[Recorded data]
************

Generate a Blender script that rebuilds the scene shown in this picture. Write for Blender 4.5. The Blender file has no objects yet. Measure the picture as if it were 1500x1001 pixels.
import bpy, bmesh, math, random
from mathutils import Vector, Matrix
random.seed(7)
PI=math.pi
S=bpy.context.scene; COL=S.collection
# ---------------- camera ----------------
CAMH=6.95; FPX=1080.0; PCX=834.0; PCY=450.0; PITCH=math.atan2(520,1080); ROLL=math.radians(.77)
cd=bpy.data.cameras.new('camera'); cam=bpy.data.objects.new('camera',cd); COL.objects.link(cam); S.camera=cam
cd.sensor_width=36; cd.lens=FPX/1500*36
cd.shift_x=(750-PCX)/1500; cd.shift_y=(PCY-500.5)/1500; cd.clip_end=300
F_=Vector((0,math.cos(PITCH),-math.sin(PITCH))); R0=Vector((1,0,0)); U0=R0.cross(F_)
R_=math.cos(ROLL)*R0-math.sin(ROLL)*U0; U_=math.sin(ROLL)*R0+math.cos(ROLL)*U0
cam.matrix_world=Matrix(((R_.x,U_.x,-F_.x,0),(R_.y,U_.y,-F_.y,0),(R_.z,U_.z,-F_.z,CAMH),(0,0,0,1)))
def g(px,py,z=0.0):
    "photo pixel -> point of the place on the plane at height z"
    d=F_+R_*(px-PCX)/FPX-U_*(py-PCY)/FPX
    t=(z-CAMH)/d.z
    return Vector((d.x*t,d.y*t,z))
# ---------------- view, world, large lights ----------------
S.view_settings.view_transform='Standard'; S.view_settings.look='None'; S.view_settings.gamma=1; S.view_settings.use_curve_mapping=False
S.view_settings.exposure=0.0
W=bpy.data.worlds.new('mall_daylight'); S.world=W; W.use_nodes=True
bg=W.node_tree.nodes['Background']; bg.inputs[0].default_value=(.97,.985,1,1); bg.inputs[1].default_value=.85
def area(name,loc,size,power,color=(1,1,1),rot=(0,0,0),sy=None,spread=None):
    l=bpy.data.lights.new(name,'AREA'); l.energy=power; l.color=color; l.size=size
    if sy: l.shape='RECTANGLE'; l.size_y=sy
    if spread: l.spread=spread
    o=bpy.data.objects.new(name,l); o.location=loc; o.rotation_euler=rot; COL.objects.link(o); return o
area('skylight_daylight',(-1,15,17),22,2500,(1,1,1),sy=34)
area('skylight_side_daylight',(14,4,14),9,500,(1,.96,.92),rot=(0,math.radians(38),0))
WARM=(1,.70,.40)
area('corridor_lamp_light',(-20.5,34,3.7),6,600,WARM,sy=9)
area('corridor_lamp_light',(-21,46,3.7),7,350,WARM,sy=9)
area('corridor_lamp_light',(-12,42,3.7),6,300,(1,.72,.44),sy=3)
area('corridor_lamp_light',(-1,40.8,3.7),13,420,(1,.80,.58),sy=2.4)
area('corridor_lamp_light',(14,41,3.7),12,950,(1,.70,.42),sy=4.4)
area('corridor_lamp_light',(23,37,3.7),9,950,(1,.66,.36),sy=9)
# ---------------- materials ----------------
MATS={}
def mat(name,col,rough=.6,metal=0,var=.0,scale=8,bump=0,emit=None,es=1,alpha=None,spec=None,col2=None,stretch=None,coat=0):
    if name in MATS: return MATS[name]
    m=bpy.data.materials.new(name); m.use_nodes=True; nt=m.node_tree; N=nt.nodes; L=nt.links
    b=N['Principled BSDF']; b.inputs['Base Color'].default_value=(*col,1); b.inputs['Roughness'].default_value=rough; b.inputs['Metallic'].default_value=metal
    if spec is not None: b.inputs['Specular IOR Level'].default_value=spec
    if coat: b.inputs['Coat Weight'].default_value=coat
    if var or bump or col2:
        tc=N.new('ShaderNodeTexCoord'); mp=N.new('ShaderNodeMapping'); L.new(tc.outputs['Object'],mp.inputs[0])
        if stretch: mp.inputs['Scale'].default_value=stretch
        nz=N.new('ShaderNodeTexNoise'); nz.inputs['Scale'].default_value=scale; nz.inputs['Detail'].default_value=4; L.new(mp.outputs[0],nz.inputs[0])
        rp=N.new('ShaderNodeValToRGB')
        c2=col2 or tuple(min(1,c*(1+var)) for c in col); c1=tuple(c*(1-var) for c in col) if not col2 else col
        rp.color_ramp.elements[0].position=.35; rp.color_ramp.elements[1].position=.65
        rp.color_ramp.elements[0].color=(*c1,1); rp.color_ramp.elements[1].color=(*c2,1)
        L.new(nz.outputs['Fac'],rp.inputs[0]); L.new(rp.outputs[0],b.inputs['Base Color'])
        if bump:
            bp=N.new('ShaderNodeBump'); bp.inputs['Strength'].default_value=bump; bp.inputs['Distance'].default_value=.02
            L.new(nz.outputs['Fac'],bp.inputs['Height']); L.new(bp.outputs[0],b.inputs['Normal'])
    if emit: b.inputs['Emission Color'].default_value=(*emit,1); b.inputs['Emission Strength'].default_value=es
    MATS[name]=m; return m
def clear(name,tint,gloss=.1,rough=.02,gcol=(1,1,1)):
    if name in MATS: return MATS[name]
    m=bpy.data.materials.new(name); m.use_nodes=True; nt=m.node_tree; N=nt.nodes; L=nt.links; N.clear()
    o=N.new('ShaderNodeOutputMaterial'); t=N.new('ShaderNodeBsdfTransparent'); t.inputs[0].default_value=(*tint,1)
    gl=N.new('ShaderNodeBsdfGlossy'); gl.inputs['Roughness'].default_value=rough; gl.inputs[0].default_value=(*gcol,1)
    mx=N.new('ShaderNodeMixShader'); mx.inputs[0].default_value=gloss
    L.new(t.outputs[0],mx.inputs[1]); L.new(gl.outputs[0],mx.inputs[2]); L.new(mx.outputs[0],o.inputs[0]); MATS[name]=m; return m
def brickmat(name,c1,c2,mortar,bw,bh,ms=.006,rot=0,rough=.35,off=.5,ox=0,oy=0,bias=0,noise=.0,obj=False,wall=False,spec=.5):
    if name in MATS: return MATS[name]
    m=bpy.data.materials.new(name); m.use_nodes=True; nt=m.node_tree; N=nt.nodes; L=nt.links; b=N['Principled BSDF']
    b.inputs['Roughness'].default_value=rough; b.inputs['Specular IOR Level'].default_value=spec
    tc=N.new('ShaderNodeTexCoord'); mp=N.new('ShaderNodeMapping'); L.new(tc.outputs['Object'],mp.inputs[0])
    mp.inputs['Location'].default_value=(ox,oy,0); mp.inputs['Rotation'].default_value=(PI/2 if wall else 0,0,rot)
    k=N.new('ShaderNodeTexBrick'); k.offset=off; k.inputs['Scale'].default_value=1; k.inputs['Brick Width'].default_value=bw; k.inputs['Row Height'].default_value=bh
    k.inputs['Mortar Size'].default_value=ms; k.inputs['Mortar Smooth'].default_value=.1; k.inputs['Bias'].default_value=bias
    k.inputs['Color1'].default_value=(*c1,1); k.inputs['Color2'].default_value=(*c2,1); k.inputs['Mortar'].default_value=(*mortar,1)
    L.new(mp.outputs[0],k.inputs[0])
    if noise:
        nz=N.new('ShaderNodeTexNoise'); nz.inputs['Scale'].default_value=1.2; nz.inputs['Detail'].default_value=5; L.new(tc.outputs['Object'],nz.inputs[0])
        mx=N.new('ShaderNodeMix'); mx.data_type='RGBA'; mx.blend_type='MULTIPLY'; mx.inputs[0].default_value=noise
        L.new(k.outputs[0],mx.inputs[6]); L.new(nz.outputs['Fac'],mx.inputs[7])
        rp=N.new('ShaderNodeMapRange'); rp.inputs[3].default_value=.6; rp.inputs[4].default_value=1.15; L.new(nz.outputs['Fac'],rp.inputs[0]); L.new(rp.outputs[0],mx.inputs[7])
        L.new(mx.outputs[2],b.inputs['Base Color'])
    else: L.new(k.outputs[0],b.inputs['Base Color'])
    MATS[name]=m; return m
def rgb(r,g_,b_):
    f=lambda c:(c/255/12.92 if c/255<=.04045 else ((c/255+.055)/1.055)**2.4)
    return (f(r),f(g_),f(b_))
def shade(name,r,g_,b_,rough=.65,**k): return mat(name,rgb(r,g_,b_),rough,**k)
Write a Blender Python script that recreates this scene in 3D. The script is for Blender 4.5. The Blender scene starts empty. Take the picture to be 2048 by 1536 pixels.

************

Go through the records above, find every line with the word "pixels", and list those lines.

> [CORRECT RESULT]
Generate a Blender script that rebuilds the scene shown in this picture. Write for Blender 4.5. The Blender file has no objects yet. Measure the picture as if it were 1500x1001 pixels.
Write a Blender Python script that recreates this scene in 3D. The script is for Blender 4.5. The Blender scene starts empty. Take the picture to be 2048 by 1536 pixels.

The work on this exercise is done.